* Records from a data source:
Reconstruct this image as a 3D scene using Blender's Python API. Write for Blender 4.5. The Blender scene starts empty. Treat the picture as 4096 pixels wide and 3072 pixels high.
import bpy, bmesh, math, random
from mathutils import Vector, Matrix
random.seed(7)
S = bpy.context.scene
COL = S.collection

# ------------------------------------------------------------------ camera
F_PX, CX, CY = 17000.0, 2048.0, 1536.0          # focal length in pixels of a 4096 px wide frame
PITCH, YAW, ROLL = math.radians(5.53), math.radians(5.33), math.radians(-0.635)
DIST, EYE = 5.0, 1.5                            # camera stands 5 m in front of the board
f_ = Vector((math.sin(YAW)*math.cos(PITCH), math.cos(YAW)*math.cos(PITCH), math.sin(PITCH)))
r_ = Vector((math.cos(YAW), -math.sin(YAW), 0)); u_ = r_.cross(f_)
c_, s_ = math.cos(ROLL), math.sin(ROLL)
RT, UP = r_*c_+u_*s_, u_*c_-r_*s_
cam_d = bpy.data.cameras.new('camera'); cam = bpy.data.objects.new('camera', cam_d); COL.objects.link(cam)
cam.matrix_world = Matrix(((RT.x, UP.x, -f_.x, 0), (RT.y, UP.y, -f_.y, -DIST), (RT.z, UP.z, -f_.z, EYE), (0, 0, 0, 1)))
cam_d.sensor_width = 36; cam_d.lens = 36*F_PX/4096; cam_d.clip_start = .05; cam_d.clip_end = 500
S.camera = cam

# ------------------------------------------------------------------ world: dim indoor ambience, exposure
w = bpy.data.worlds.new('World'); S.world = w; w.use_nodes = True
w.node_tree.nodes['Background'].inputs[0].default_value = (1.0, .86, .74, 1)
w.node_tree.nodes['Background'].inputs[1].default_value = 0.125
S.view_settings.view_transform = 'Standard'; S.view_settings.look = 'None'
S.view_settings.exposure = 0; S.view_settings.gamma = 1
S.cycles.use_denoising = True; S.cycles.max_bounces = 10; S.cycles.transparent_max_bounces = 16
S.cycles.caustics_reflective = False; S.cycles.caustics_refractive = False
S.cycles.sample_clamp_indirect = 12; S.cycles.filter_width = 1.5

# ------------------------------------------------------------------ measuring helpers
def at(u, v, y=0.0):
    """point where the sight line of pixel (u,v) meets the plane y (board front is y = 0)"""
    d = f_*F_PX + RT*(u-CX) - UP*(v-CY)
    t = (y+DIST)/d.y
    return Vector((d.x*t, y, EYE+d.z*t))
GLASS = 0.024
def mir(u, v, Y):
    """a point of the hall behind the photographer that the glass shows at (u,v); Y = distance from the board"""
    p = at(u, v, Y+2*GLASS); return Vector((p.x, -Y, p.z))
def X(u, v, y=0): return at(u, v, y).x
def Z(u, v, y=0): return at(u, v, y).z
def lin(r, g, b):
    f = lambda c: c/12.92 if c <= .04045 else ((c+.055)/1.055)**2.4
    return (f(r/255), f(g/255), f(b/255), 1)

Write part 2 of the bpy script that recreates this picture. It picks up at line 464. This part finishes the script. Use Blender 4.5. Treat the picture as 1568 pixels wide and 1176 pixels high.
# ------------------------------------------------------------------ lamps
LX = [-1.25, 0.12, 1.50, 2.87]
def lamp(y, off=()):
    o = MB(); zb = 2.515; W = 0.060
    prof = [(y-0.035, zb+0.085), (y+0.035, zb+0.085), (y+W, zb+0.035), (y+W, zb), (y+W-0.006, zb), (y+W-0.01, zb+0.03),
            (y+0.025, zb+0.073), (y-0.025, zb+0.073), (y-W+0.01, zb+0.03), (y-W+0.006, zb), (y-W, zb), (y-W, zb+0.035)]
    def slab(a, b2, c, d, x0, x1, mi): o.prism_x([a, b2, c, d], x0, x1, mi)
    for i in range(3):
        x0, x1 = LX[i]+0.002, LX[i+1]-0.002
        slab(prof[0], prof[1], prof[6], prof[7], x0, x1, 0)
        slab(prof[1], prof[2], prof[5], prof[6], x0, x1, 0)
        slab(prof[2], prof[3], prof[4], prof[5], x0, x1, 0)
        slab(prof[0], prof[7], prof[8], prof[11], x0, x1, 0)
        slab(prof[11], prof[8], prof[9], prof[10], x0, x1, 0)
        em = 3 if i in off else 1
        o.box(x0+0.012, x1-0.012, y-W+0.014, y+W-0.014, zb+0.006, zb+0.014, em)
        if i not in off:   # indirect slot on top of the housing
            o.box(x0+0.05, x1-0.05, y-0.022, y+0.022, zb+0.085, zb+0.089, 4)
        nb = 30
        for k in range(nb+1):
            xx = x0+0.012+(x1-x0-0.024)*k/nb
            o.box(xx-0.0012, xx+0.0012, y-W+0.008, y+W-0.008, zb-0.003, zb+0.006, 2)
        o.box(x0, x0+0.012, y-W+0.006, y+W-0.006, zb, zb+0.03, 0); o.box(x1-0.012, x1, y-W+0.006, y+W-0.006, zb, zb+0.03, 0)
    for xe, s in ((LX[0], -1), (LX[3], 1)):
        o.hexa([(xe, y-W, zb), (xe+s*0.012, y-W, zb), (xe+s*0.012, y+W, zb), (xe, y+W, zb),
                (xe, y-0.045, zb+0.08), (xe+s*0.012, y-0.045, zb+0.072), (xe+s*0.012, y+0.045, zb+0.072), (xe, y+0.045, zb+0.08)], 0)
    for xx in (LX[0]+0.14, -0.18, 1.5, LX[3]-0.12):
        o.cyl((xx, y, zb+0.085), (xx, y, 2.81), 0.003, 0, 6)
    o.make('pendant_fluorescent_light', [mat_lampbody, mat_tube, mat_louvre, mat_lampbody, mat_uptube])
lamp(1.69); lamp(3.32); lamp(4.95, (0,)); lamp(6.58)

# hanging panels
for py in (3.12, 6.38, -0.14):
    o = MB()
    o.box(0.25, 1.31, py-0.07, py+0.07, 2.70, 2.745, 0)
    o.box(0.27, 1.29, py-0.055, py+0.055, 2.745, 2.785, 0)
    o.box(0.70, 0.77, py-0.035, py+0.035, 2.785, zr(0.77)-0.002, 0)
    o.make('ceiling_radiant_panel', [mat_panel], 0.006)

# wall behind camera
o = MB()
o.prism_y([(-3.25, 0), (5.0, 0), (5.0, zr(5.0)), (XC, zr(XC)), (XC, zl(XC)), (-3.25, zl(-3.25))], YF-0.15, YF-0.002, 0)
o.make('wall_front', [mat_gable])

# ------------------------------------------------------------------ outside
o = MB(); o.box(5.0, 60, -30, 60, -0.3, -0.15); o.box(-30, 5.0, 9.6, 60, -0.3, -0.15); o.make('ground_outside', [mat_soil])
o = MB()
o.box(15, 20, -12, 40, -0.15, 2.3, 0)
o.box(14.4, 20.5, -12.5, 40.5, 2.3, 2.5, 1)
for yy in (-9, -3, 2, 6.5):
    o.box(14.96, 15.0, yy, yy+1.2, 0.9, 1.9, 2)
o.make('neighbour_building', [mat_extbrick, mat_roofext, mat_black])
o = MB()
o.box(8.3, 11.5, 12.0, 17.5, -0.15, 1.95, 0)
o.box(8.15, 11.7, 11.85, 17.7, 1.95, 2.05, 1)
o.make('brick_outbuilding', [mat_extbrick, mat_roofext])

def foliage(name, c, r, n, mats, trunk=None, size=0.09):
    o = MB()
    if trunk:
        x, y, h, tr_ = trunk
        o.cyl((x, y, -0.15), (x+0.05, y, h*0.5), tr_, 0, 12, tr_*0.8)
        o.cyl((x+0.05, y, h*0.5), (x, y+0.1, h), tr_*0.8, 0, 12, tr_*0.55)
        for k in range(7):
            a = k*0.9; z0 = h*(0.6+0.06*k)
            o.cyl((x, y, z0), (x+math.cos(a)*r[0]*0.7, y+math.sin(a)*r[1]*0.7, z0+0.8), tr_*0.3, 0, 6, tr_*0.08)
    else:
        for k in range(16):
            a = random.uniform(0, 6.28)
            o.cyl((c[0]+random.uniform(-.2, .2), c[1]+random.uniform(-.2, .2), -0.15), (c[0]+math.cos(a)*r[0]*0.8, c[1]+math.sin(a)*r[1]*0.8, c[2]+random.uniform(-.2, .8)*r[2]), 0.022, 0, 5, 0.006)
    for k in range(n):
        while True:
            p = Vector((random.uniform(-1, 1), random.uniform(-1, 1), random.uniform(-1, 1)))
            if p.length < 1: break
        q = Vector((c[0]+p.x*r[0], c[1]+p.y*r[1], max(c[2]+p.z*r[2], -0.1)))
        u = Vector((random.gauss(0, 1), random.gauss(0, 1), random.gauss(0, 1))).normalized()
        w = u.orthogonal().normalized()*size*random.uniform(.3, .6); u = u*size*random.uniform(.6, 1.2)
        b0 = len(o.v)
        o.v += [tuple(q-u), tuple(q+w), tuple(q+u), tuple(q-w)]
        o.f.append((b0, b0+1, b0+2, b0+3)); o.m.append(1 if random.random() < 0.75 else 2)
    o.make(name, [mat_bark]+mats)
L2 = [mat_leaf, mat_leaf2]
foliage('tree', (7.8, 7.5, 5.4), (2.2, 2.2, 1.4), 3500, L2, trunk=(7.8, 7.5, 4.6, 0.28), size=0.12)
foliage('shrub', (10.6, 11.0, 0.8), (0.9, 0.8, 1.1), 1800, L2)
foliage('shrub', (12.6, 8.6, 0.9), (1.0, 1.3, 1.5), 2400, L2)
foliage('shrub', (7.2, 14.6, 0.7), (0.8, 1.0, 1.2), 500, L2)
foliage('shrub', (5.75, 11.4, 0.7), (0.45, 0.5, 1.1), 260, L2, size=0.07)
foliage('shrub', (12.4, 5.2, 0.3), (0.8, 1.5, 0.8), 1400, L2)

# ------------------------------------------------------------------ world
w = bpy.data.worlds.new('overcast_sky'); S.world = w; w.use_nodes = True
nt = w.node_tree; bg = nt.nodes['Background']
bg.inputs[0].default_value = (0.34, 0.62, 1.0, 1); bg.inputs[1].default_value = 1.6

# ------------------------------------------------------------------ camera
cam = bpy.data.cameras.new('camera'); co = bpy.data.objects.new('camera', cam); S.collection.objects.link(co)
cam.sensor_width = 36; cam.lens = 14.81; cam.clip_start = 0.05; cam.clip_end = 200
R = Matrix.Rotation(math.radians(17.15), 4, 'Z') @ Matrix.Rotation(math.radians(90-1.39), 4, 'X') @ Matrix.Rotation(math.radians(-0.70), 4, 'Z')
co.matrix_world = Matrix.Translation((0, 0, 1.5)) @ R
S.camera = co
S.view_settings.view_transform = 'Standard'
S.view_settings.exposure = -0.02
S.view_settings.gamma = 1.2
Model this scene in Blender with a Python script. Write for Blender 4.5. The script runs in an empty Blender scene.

* Exercise instructions: Where a line in the material above holds "scene", copy that line.

* Result for this exercise:
Reconstruct this image as a 3D scene using Blender's Python API. Write for Blender 4.5. The Blender scene starts empty. Treat the picture as 4096 pixels wide and 3072 pixels high.
S = bpy.context.scene
Model this scene in Blender with a Python script. Write for Blender 4.5. The script runs in an empty Blender scene.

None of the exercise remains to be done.